Richard Black, BBC News 21 Apr 10;
Watching the enormous plumes of dust and ash rising from Eyjafjallajokull, it is hard to imagine that this almost week-long eruption would not have any effect on weather and climate.
But that is the likelihood; that the impact on Britons, Europeans and the citizens of the wider world will be limited to cancelled flights, with no other effects on the skies.
Volcanoes produce tiny particles - aerosols - which have a net cooling effect on the world because they reflect solar energy back into space.
They also produce carbon dioxide, a greenhouse gas.
Historically, the cooling has outweighed the warming.

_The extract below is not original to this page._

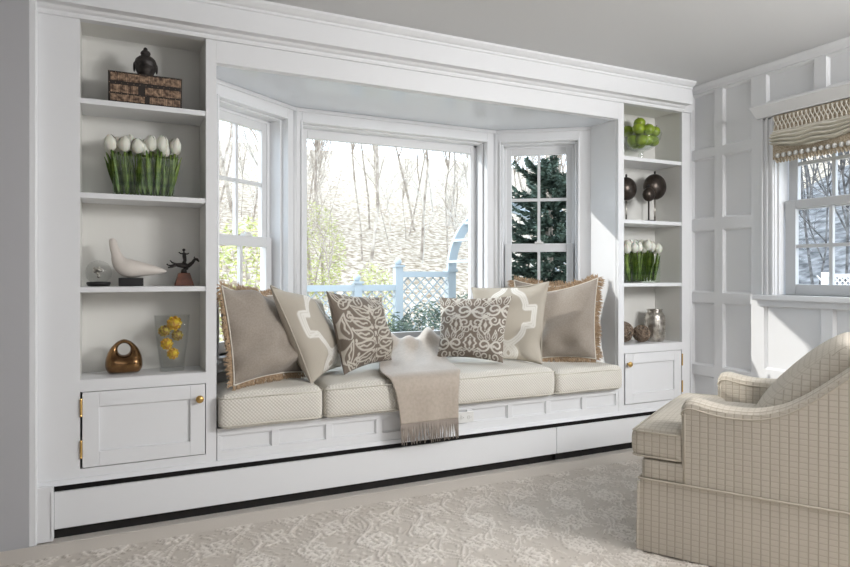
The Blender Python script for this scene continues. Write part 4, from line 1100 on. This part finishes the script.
# ------------------------------------------------------------------ roman shade
t = thing('roman_shade', 'cream roman shade with cord lattice band and beaded fringe over the right window', 'window shade', (XR, -1.10, 2.07))
xs0 = -.035; ya, yb_ = -.612, -1.60; ol = Vector((0, 1.10, 0))
bm = BM(); box(bm, -.046, -.024, yb_ + 1.10, ya + 1.10, -.095, .0); obj('lattice_band', bm, SHADET, t)
bm = BM(); n_ = 40; w_ = (ya - yb_) / n_
for k in range(n_):
    y0 = ya + 1.10 - k * w_
    for s in (0, 1):
        pts = []
        for i in range(6):
            f = i / 5; u = math.sin((f - .5) * math.pi) * .9
            pts.append((-.048 - .002 * s, y0 - w_ * (.5 + (.72 * u if s else -.72 * u)), -.006 - f * .083))
        tube(bm, pts, .0034, 5)
obj('lattice_cords', bm, CREAMP, t, smooth=True)
nu, nv = 90, 34; verts = []
for i in range(nu):
    q = i / (nu - 1); y = ya - (ya - yb_) * q + 1.10
    sag = math.sin(math.pi * ((q * 2) % 1)) if True else 0
    for j in range(nv):
        f = j / (nv - 1); z = -.09 - f * (.085 + .040 * sag)
        fold = .036 * math.sin(f * 15 + 2.4 * sag + .6 * math.sin(q * 30)) * (.4 + f) * math.sin(min(1, f * 5) * 1.57)
        verts.append((-.050 - .018 * math.sin(math.pi * f) - abs(fold) * .9, y, z))
npmesh('swag_cloth', verts, gridfaces(nu, nv), SHADEF, t)
bm = BM(); box(bm, -.060, -.046, yb_ + 1.10, ya + 1.10, -.262, -.165); obj('trim_band', bm, SHADET, t)
bm = BM(); n_ = 48; random.seed(9)
for k in range(n_):
    y = ya + 1.075 - (ya - yb_ - .03) * k / n_
    tube(bm, [(-.055, y, -.235), (-.060, y + .004, -.262), (-.055, y - .003, -.285)], [.010, .012, .006], 5)
obj('fringe', bm, SHADET, t)
bm = BM()
for k in range(26):
    y = ya + 1.06 - (ya - yb_ - .03) * k / 26; ball(bm, (-.072, y, -.245), .014, 10, 8)
obj('beads', bm, BEAD, t, smooth=True)

# ------------------------------------------------------------------ outside: ground, hillside, trees, fence
def gh(x, y):
    d_ = math.hypot(x - 1, y) ; base = -.55
    k = max(0, y - 9); return base + .30 * k + .25 * noise.noise(Vector((x * .15, y * .15, 0))) * min(1, max(0, (y - 6)) / 5)
def gh2(x, y): return max(gh(x, y), -.55 + .42 * max(0, x - 14) + .2 * noise.noise(Vector((x * .2, y * .2, 3))) * (x > 10))
verts = []; nu, nv = 90, 80
for i in range(nu):
    for j in range(nv): x = -22 + 80 * i / (nu - 1); y = -14 + 64 * j / (nv - 1); verts.append((x, y, gh2(x, y)))
fcs = []
for i in range(nu - 1):
    for j in range(nv - 1):
        cx_ = verts[i * nv + j][0]; cy_ = verts[i * nv + j][1]
        fcs.append((i * nv + j, (i + 1) * nv + j, (i + 1) * nv + j + 1, i * nv + j + 1))
g = npmesh('ground', verts, fcs, HILL); g['kind'] = 'structure'
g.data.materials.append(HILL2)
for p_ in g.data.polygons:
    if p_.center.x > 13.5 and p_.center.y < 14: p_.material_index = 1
def tree_mesh(seed, h, spread, depth=4, lean=0):
    rnd = random.Random(seed); bm = BM()
    def br(p, d_, ln, r_, lv):
        pts = [p]; q = p.copy(); dd = d_.copy(); n_ = 5 if lv < 2 else 3
        for i in range(n_):
            dd = (dd + Vector((rnd.gauss(0, .10), rnd.gauss(0, .10), rnd.gauss(0, .05) + .04))).normalized(); q = q + dd * ln / n_; pts.append(q.copy())
        tube(bm, pts, [r_ * (1 - .6 * i / n_) * (.42 if lv == 0 else .62) for i in range(n_ + 1)], 6 if lv == 0 else (4 if lv == 1 else 3), cap=False)
        if lv >= depth: return
        nb = (11, 7, 5, 3)[min(lv, 3)]
        for k in range(nb):
            f = rnd.uniform(.3 if lv == 0 else .15, 1.0); i = min(n_ - 1, int(f * n_)); bp = pts[i].lerp(pts[i + 1], f * n_ - i)
            a = rnd.uniform(0, 6.28); sp = spread * rnd.uniform(.6, 1.3)
            o_ = dd.orthogonal().normalized(); o_ = Matrix.Rotation(a, 3, dd) @ o_
            br(bp, (dd + o_ * sp).normalized(), ln * rnd.uniform(.38, .62), max(.006, r_ * .42), lv + 1)
    br(Vector((0, 0, -.3)), Vector((lean, 0, 1)).normalized(), h, h * .014, 0)
    me = bpy.data.meshes.new('bare_tree'); bm.to_mesh(me); bm.free(); return me
tms = [tree_mesh(s, h, sp, 3) for s, h, sp in ((1, 8, .6), (2, 9.5, .5), (3, 6.5, .8), (4, 7.5, .6))]
for i, me in enumerate(tms): me.materials.append(BARK if i % 2 else BARKL)
GBARK = mat('grey_bark', (0.16, 0.15, 0.15), 0.9, build=noisy((0.09, 0.085, 0.085), (0.24, 0.23, 0.225), 6, 3))
for s_, h_, p_ in ((11, 7, .7), (12, 8.5, .6)):
    me = tree_mesh(s_, h_, p_, 3); me.materials.append(GBARK); tms.append(me)
rnd = random.Random(21)
def put_tree(x, y, k, s, grp, lab):
    o = bpy.data.objects.new('bare_tree', tms[k]); COL.objects.link(o); o.location = (x, y, gh2(x, y)); o.rotation_euler = (0, 0, rnd.uniform(0, 6)); o.scale = (s, s, s); tag(o, lab, 'tree', grp)
cnt = 0
while cnt < 110:
    ang = rnd.uniform(-6, 40); dist = rnd.uniform(11, 34)         # seen through the bay windows
    x = dist * math.sin(R(ang)); y = -3 + dist * math.cos(R(ang))
    if y < 9.5: continue
    sz = rnd.uniform(.7, 1.15) if cnt < 55 else rnd.uniform(.3, .5)
    put_tree(x, y, rnd.randrange(4), sz, 'bare winter trees beyond the bay windows' if sz > .6 else 'bare saplings beyond the bay windows', 'tall pale bare winter tree on the wooded slope beyond the bay windows' if sz > .6 else 'thin low bare sapling among the taller trees beyond the bay windows'); cnt += 1
for k in range(40):
    ang = rnd.uniform(50, 68); dist = rnd.uniform(14, 34); x = dist * math.sin(R(ang)); y = -3.1 + dist * math.cos(R(ang))
    put_tree(x, y, 4 + rnd.randrange(2), rnd.uniform(.6, 1.1), 'bare winter trees beyond the right window', 'bare grey winter tree beyond the shaded right window')

def leafball(bm, c, rx_, ry_, rz_, n_, s_, rnd):
    for k in range(n_):
        d_ = Vector((rnd.gauss(0, 1), rnd.gauss(0, 1), rnd.gauss(0, 1))).normalized() * rnd.uniform(.35, 1.0) ** .4
        p = Vector((c[0] + d_.x * rx_, c[1] + d_.y * ry_, c[2] + d_.z * rz_)); u_ = Vector((rnd.gauss(0, 1), rnd.gauss(0, 1), rnd.gauss(0, .6))).normalized(); w_ = u_.orthogonal().normalized()
        v = [bm.verts.new(p + u_ * s_), bm.verts.new(p + w_ * s_ * .35), bm.verts.new(p - u_ * s_), bm.verts.new(p - w_ * s_ * .35)]; bm.faces.new(v)
def shrub(px, py, Y, r_, m, lab, grp='shrubs along the lattice fence', s_=.035, n_=1600):
    p = atY(px, py, Y); gz = gh2(p.x, Y); hz = (p.z - gz) / 2 
    t = thing('shrub', lab, 'shrub', (p.x, Y, gz), 0, grp)
    rnd_ = random.Random(int(px)); bm = BM(); leafball(bm, (0, 0, hz), r_, r_ * .8, hz, n_, s_, rnd_); obj('foliage', bm, m, t)
    bm = BM()
    for k in range(7): a = rnd_.uniform(0, 6.28); tube(bm, [(0, 0, -.03), (math.cos(a) * r_ * .3, math.sin(a) * r_ * .3, hz), (math.cos(a) * r_ * .6, math.sin(a) * r_ * .6, hz * 1.6)], [.02, .012, .005], 5)
    obj('stems', bm, BARK, t)
shrub(352, 300, 3.6, .42, SHRUB, 'dark green shrub outside the picture window behind the paisley pillow')
shrub(398, 312, 3.0, .30, SHRUB, 'low dark green shrub just right of the paisley pillow outside')
shrub(432, 300, 3.4, .52, SHRUB, 'wide grey-green shrub outside before the lattice fence', n_=2400)
shrub(468, 292, 3.8, .45, SHRUB, 'green shrub at the right edge of the picture window')
shrub(372, 262, 8.0, .55, SHRUBY, 'sunny yellow-green bush behind the lattice fence')
shrub(310, 200, 12.0, .9, SHRUBY, 'tall yellow-green bush on the left of the picture window', s_=.05, n_=2200)
shrub(250, 215, 7.0, .8, SHRUBY, 'yellow-green bush seen through the left bay window', s_=.05, n_=2000)

# fence and arbor
def latt(bm, x0, x1, z0, z1, Y, pitch=.13):
    w_ = .016; L_ = (x1 - x0) + (z1 - z0); k = -int((z1 - z0) / pitch) - 1
    for sg in (1, -1):
        c = x0 - (z1 - z0)
        while c < x1 + (z1 - z0):
            # line x = c + sg*(z - z0) (sg=1) or from the other side
            if sg == 1: pa = max(0, x0 - c); pb = min(z1 - z0, x1 - c); f = lambda q: (c + q, z0 + q)
            else: pa = max(0, c - x1); pb = min(z1 - z0, c - x0); f = lambda q: (c - q, z0 + q)
            if pb - pa > .02:
                a, b = f(pa), f(pb); yy = Y + (.006 if sg == 1 else -.006)
                tube(bm, [(a[0], yy, a[1]), (b[0], yy, b[1])], .011, 4)
            c += pitch
FY = 5.0
g0 = -.6
t = thing('lattice_fence', 'pale blue lattice garden fence outside the picture window', 'fence', (3.4, FY, g0))
def fpx(px, py): return atY(px, py, FY)
def fo(name, bm, m=BLUEF, par=None): o = obj(name, bm, m, par or t); o.location = Vector((-3.4, -FY, -g0)) if not par else (0, 0, 0); return o
pA = fpx(357, 285); pB = fpx(398, 270); pC = fpx(452, 270); pL = fpx(322, 285); pE = fpx(480, 270)
for (x0, x1, zt) in ((pL.x - .3, pB.x - .05, pA.z), (pB.x + .05, pC.x - .07, pB.z - .02)):
    bm = BM(); latt(bm, x0, x1, -.35, zt - .06, FY); fo('lattice_panel', bm)
    bm = BM(); box(bm, x0, x1, FY - .04, FY + .04, zt - .08, zt); box(bm, x0, x1, FY - .03, FY + .03, -.42, -.34); fo('rail', bm)
for x, zt in ((pA.x, pA.z + .02), (pB.x, pB.z + .04), (pL.x - .3, pA.z + .02)):
    bm = BM(); box(bm, x - .055, x + .055, FY - .055, FY + .055, g0, zt); box(bm, x - .075, x + .075, FY - .075, FY + .075, zt, zt + .03); ball(bm, (x, FY, zt + .075), .05, 12, 8); fo('post', bm)
t2 = thing('arbor', 'pale blue arched garden arbor at the right edge of the picture window', 'arbor', (pC.x + .5, FY + .3, g0))
def ao(name, bm): o = obj(name, bm, BLUEF, t2); o.location = Vector((-(pC.x + .5), -(FY + .3), -g0)); return o
xa, xb = pC.x + .0, pC.x + 1.85
zs = pC.z - .05
for yy in (FY + .05, FY - .65):
    for x in (xa, xb):
        bm = BM(); box(bm, x - .06, x + .06, yy - .06, yy + .06, g0, zs + .05); box(bm, x - .08, x + .08, yy - .08, yy + .08, zs + .02, zs + .06); ao('post', bm)
    bm = BM(); cx_ = (xa + xb) / 2; ra = (xb - xa) / 2 + .05
    N_ = 20; outer = [(cx_ - ra * math.cos(math.pi * i / N_), zs + .05 + ra * 1.05 * math.sin(math.pi * i / N_)) for i in range(N_ + 1)]; inner_ = [(cx_ - (ra - .13) * math.cos(math.pi * i / N_), zs + .05 + (ra - .13) * 1.05 * math.sin(math.pi * i / N_)) for i in range(N_ + 1)]
    for i in range(N_):
        prism(bm, [outer[i], outer[i + 1], inner_[i + 1], inner_[i]], yy - .03, yy + .03, 'y')
    ao('arch', bm)
bm = BM()
for i in range(1, N_, 2): box(bm, outer[i][0] - .02, outer[i][0] + .02, FY - .65, FY + .05, outer[i][1] - .06, outer[i][1] - .02)
ao('slats', bm)
bm = BM(); latt(bm, xb + .1, xb + 2.2, -.35, zs - .02, FY + .1); ao('side_lattice', bm)
# low white fence far out beyond the right window
t3 = thing('white_fence', 'low white lattice fence far beyond the right window', 'fence', (11.6, 1.2, 0)); 
def wpt(px, py, X):
    a, b, c = ray(px, py); t_ = X / a; return Vector((X, b * t_ - D, EYE + c * t_))
pa, pb = wpt(822, 279, 11.5), wpt(870, 279, 11.5)
bm = BM(); zt = EYE + .02; yl, yr = pa.y, pb.y - 3
box(bm, -.03, .03, yr - 1.2, yl - 1.2, zt - .06, zt)
for k in range(40):
    y_ = yr + (yl - yr) * k / 40 - 1.2; tube(bm, [(0, y_, zt - .03), (0, y_ + .25, zt - .3)], .012, 4); tube(bm, [(0, y_ + .25, zt - .03), (0, y_, zt - .3)], .012, 4)
box(bm, -.03, .03, yr - 1.2, yl - 1.2, zt - .36, zt - .3)
obj('lattice_rail', bm, PAINT, t3)
for k in range(4):
    y_ = yr + (yl - yr) * k / 3 - 1.2; bm = BM(); box(bm, -.05, .05, y_ - .05, y_ + .05, -.6, zt + .03); obj('post', bm, PAINT, t3)

# spruce outside the right bay window
sp = atY(548, 275, 3.6)
t = thing('spruce_tree', 'dark evergreen spruce filling the right bay window', 'tree', (sp.x + .02, 3.6, -.55))
bm = BM(); tube(bm, [(0, 0, -.1), (0, 0, 2), (0, 0, 3.3)], [.07, .05, .02], 8); obj('trunk', bm, BARK, t)
rnd = random.Random(8); bm = BM()
for k in range(185):
    z = rnd.uniform(.25, 3.15); a = rnd.uniform(0, 6.28); ln = (1.3 - z / 3.9) * rnd.uniform(.6, 1.05) * 1.0
    dv = Vector((math.cos(a), math.sin(a), 0)); n_ = 16
    for i in range(n_):
        f = (i + 1) / n_; p = dv * ln * f + Vector((0, 0, z + .18 * f * f * ln - .10 * math.sin(f * 3)))
        for q in range(13):
            sd = rnd.choice((-1, 1)); side = Vector((-dv.y, dv.x, 0)) * sd
            tw = (dv * rnd.uniform(.4, 1) + side * rnd.uniform(.1, 1.2) + Vector((0, 0, rnd.uniform(-.35, .5)))).normalized() * rnd.uniform(.05, .13) * (1.25 - f * .6)
            e_ = tw.cross(Vector((rnd.gauss(0, 1), rnd.gauss(0, 1), rnd.gauss(0, 1)))).normalized() * .016
            v = [bm.verts.new(p), bm.verts.new(p + tw * .5 + e_), bm.verts.new(p + tw), bm.verts.new(p + tw * .5 - e_)]; bm.faces.new(v)
obj('needles', bm, SPRU, t)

The 1991 eruption of Mount Pinatubo in The Philippines lowered global temperatures by about 0.4-0.5C - but Eyjafjallajokull, dramatic as it looks, is simply not in that league.
"Icelandic scientists have made a first estimate of the volume of material ejected, and it's about 140 million cubic metres," says Mike Burton from Italy's National Institute of Geophysics and Vulcanology.
"That's a lot in five days; but Pinatubo ejected 10 cubic kilometres - that's 100 times as much.
"So this is not the big climate changing eruption that some people seem to think it is."
As well as the sheer volume of aerosols, the other factor influencing the size of its climatic impact is the altitude they attain.
If material reaches the stratosphere, it can remain aloft for several years; but if it stays in the troposphere, the lowest layer, it tends to come back to Earth in days or weeks.
"At the moment, the eruption cloud reaches around 22,000 feet (7km)," says Anja Schmidt from the School of Earth and Environment at the UK's Leeds University.
"That's high enough to affect aviation but is unlikely to be high enough to have a strong effect on the climate system."
Low carbon life
Dr Burton's team has spent more than a decade refining methods for measuring the gas output from volcanoes, and made a trip to Iceland in early April, before the Eyjafjallajoekull eruption began but after the earlier, less vigorous spell of activity at nearby Fimmvorduhals.
They found Fimmvorduhals was producing about 20-25,000 tonnes of CO2 each day.
Based on the relative size of the volcanoes, he estimates that Eyjafjallajoekull could have emitted about 10 times that amount per day at its peak.
But that lasted for less than a week; things now appear to be much quieter.
And even over that peak period, its daily CO2 output was only about one-thousandth of that produced by the sum total of humanity's fossil fuel burning, deforestation, agriculture and everything else.
In fact, the extra CO2 produced from the volcano is probably less than the volume "saved" by having Europe's aeroplanes grounded.
But any precise comparison of those two effects will depend on the eventual duration of the grounding as compared with the eventual duration and intensity of the eruption.
The last Eyjafjallajokull eruption lasted for two years, and it is possible that this one will do the same; whether it does or not is anyone's guess at present.
"But the thing to realise is that there are already a number of volcanoes around the world, including Etna and Popocatepetl, that are continually outgassing CO2 now," says Dr Burton.
"The amount of CO2 output still pales into insignificance beside human emissions."
The Italian team is planning another trip to Iceland as soon as travel conditions allow, to get more precise measurements of gas emissions from Eyjafjallajokull.
Weather whys
Ash in the sky, but no aeroplanes: a recipe, you might think, for a change in the weather.
When US authorities banned flying following 9/11, the temperature difference between night and day over the continental US increased by at least 1C.
Jet contrails were effectively acting as cirrus clouds, researchers concluded - reflecting solar energy in the day, acting as a blanket by night.
But nothing of that kind has been observed following the Eyjafjallajokull eruption - or indeed any other impact on weather, according to UK Met Office scientist Derrick Ryall.
"Given the size of the eruption, we wouldn't expect any impact, except perhaps around Iceland itself," he says.
"If it goes on for a few months, someone will certainly be keeping an eye on it but it would be hard to ascertain - you'd need some pretty sophisticated analysis."
Dramatic though the pictures from Eyjafjallajokull have been, the likelihood is that history will not rank it as a volcano that shook the world - not a Pinatubo, not a Krakatoa, and definitely not a Toba - the eruption some 70,000 years ago that apparently brought on a six-year global freeze.